Como a reunificação, a Energiewende desperta um sentimento de solidariedade entre os alemães, embora os custos pesem no bolso dos contribuintes (ClimateWire, 22 de outubro, em inglês).

Autoridades públicas não estão se distanciando de seus ambiciosos objetivos, embora o resto da União Europeia tenha concordado, em outubro, em adotar meta mais modesta de redução de 40% das emissões até 2030.

No final de outubro, o ministério do ambiente alemão anunciou estar considerando planos para fechar algumas usinas de energia movidas a carvão para reduzir as emissões de gases de efeito estufa.
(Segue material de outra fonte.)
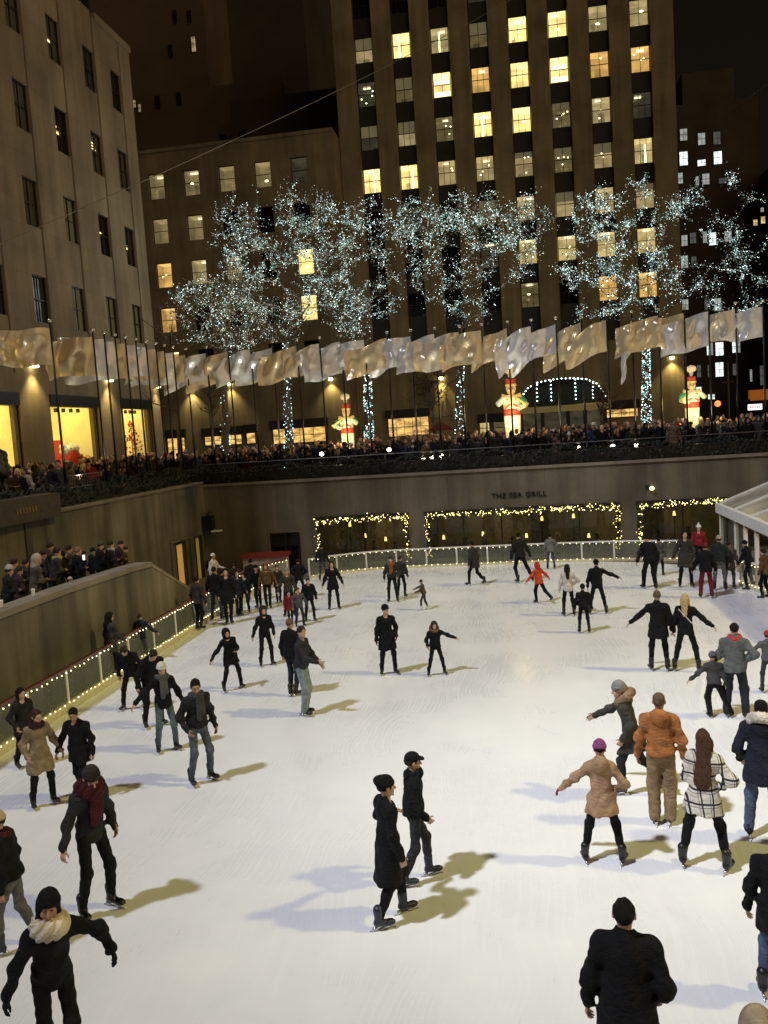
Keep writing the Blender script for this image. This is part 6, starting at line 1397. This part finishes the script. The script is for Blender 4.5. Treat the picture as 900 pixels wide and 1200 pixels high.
# ------------------------------------------------------------------ lit toy soldiers
cream = mat('lit_cream', (.8,.72,.45), .5, emit=(1,.80,.38), estr=.42, noise=.12)
litface = mat('lit_face', (.7,.45,.25), .5, emit=(1,.55,.2), estr=.25); litred = mat('lit_red', (.5,.05,.03), .5, emit=(.9,.10,.03), estr=.22); litgreen = mat('lit_green', (.05,.25,.12), .5, emit=(.10,.45,.20), estr=.16); litgold = mat('lit_gold', (.7,.5,.15), .35, emit=(1,.66,.14), estr=.4)
def soldier(px, ytop, ybase, Y, label, side, boost=1.0):
    b = ony(px,ybase,Y); tp = ony(px,ytop,Y); H = tp[2]-b[2]; s = H/3.35; x, y, z = b[0],Y,b[2]
    t = thing('toy_soldier', (x,y,PL), label, 'figure', 'lit toy soldier figures'); V3 = lambda a,b_,c: (x+a*s*1.0,y+b_*s,z+c*s)
    MB().box(x-.5*s,y-.4*s,PL,x+.5*s,y+.4*s,z-.003).build('plinth', dark, t)
    mb = MB()
    for q in (-1,1): mb.tube([V3(q*.15,0,0),V3(q*.17,0,.6),V3(q*.16,0,1.25)],[.14*s,.16*s,.20*s],10)
    mb.build('trousers', cream, t, True)
    MB().tube([V3(0,0,1.22),V3(0,0,1.5)],[.36*s,.36*s],12).build('belt', litred, t, True)
    MB().tube([V3(0,0,1.5),V3(0,0,1.85),V3(0,0,2.02),V3(0,0,2.1)],[.34*s,.40*s,.32*s,.14*s],12).build('tunic', cream, t, True)
    for q in (-1,1):
        up = q == side
        e = V3(q*.58,-.18,1.62 if not up else 1.72); w_ = V3(q*.30,-.5,1.5) if not up else V3(q*.25,-.5,2.0)
        a = MB().tube([V3(q*.36,0,1.95),V3(q*.52,-.1,1.78),e],[.13*s,.15*s,.13*s],8).build('sleeve', litgreen, t, True)
        MB().tube([e,w_],[.12*s,.09*s],8).build('forearm', cream, a, True)
        MB().ball(w_,.10*s).build('hand', litface, a, True)
        MB().tube([V3(q*.18,0,2.0),V3(q*.42,0,2.03)],[.10*s,.14*s],8).build('epaulette', litgold, a, True)
    hd = MB().ball(V3(0,-.02,2.32),(.20*s,.20*s,.24*s),12,8).build('head', litface, t, True)
    MB().ball(V3(0,-.22,2.29),.045*s,6,4).build('nose', litface, hd); MB().ball(V3(0,.04,2.36),(.215*s,.2*s,.2*s),12,8).build('hair', cream, hd, True)
    MB().tube([V3(0,0,2.47),V3(0,0,2.56)],[.235*s,.235*s],12).build('hat_band', litgold, t, True); MB().tube([V3(0,0,2.56),V3(0,0,2.78)],[.20*s,.23*s],12).build('hat', litred, t, True)
    for q in (-1,1): MB().ball(V3(q*.07,-.185,2.36),.028*s,6,4).build('eye', dark, hd)
    for k in range(4): MB().ball(V3(0,-.39,1.58+k*.1),.032*s,6,4).build('button', litgold, t)
    MB().bar(V3(-.3,-.30,1.98),V3(.3,-.36,1.52),.05*s,.09*s).bar(V3(.3,-.30,1.98),V3(-.3,-.36,1.52),.05*s,.09*s).build('cross_belt', litred, t)
    for q in (-1,1): MB().ball(V3(q*.16,-.1,.04),(.15*s,.24*s,.09*s)).build('boot', dark, t, True)
    mb = MB(); mb.ball(V3(0,0,2.98),(.10*s,.10*s,.18*s)); mb.ball(V3(-.12,0,3.16),(.14*s,.12*s,.15*s)); mb.ball(V3(.12,0,3.18),(.14*s,.12*s,.15*s)); mb.ball(V3(0,0,3.24),(.15*s,.13*s,.12*s)); mb.build('plume', mat('lit_plume', (.8,.7,.5), .7, emit=(1,.72,.36), estr=.35), t, True)
    # trumpet held across the chest
    d0 = V3(side*.1,-.45,2.18); d1 = V3(-side*.5,-.7,1.72); MB().tube([d0,d1,V3(-side*.62,-.76,1.6)],[.035*s,.045*s,.14*s],8).build('trumpet', litgold, t, True)
    l = bpy.data.lights.new('figure_glow','POINT'); l.energy = 150*boost; l.color = (1,.8,.4); l.shadow_soft_size = .5; o = bpy.data.objects.new('figure_glow',l); col.objects.link(o); o.location = (x,y-1.2,z+1.2*s)
soldier(409,461,534,43,'lit toy soldier figure with a green sleeve, leftmost of the three',1)
soldier(602,428,520,44,'tallest lit toy soldier figure beside the entrance canopy',-1,1.1)
soldier(812,428,506,43,'lit toy soldier figure with a white plume, rightmost of the three',1)

# ------------------------------------------------------------------ bronze statue at the left end of the wall
st = []
bz = mat('statue_bronze', (.022,.018,.012), .45, metal=.5, noise=.4)
p0 = onx(6,580,-15.3)
def stat(G):
    d = un(.08,seg(G,(0,0,.75),(.05,.22,1.2),.20,.23),seg(G,(.05,.22,1.2),(.02,.34,1.45),.15,.08),ell(G,(0,.40,1.58),(.11,.13,.14)))
    for s in (-1,1): d = un(.06,d,seg(G,(s*.11,0,.72),(s*.16,.42,.62),.14,.11),seg(G,(s*.16,.42,.62),(s*.14,.18,.12),.11,.08),seg(G,(s*.14,.18,.12),(s*.15,.38,.07),.07,.06),seg(G,(s*.24,.24,1.28),(s*.3,.5,.98),.085,.07),seg(G,(s*.3,.5,.98),(s*.16,.62,.72),.07,.055))
    d = smin(d,ell(G,(0,.15,.0),(.42,.5,.12)),.05); return d+.012*np.sin(G[:,2]*30)*np.sin(G[:,0]*25)
V,Q = nets(stat,(-.6,-.5,-.15),(.6,.9,1.9),.035)
me = meshq('statue',V*1.02,Q); so_ = bpy.data.objects.new('statue',me); col.objects.link(so_); me.materials.append(bz); so_.location = (p0[0],p0[1],4.62); so_.rotation_euler.z = R(60)
props(so_,'dark bronze seated statue hunched in front of the leftmost lit shop window','statue')

# ------------------------------------------------------------------ snow falling: none; view settings
sc.view_settings.view_transform = 'Standard'; sc.view_settings.look = 'None'; sc.view_settings.exposure = 0; sc.view_settings.gamma = 1
sc.cycles.use_denoising = True
sc.cycles.max_bounces = 6; sc.cycles.diffuse_bounces = 3; sc.cycles.glossy_bounces = 3; sc.cycles.transparent_max_bounces = 12
sc.cycles.sample_clamp_indirect = 4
Quanto às luzes de Berlim, a distinção deverá desaparecer à medida que a cidade substituir suas lâmpadas de mercúrio e vapor de sódio por LEDs mais eficientes.

Além das luminárias modernas, a capital alemã ainda tem quase 44 mil lâmpadas a gás, mais da metade das remanescentes no mundo, e grupos ativistas como o Gaslicht-Kultur estão fazendo um lobby para mantê-las acesas.

Como algumas delas datam do século 19, suas luzes iluminam uma parte da história do país que os berlinenses não querem esquecer.